Moreover, most diversity statements I've seen were written so poorly that writing a passable one should be a really low bar. Gosh, they are usually even worse than teaching statements! And teaching statements are always bad, even in a teaching school; probably because teaching is a trade with little theory, and lots of experience and art aspects to it, which makes it hard to write a meaningful one-pager about these things. But while teaching statements are always pretty bad, diversity statements are even worse. On this background, any thinking human who is not completely evil should be able to do a decent job.

Which brings me to my last point. Actually, as I think of it now, it should not be too hard to write a good diversity statement even if you are covered with tattoos of red stripy star-covered elephants and yellow hissing snakes from toes to shoulders. Because ultimately this whole concern about right thinkers not being represented in academia is a concern about diversity!! (They don't use the word diversity in the "report", as I guess it would have been too ironic, but that's what they actually seem to mean when they say "academic freedom").
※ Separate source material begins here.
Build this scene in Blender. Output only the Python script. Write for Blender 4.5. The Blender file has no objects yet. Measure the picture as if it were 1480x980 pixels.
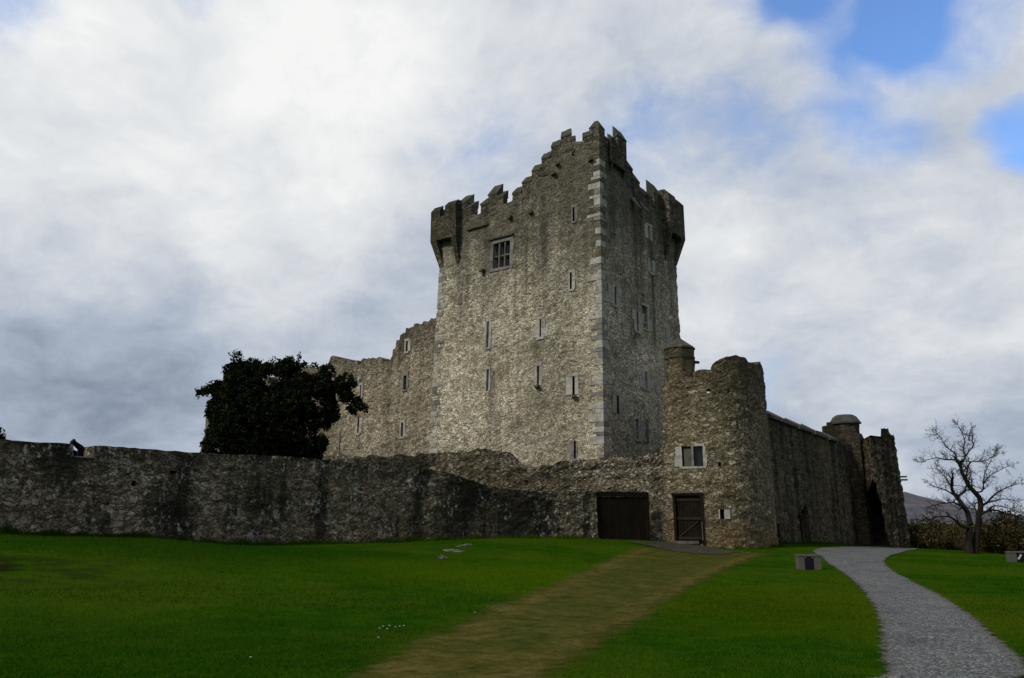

A person who can relate to conservative students, and who can describe that kindly and thoughtfully, would be a great asset on any team. They just need to stay practical and write about teaching and work, and not about their treasured philosophy. (Because if they work in political science or gender studies, they can write about it in their research statement, and if they don't - it's irrelevant, exactly for academic freedom reasons). Just think about inclusive classroom, and how you'd make sure that you make your students succeed even if they are tall nerdy red-heads or whatever. Concentrate on topics of outreach, transcending political boundaries, and building a welcoming, constructive atmosphere. And it will be fine.

tldr: It's a non-issue and straw-man argument; diversity statements are useful, easy to write, and don't violate academic freedom.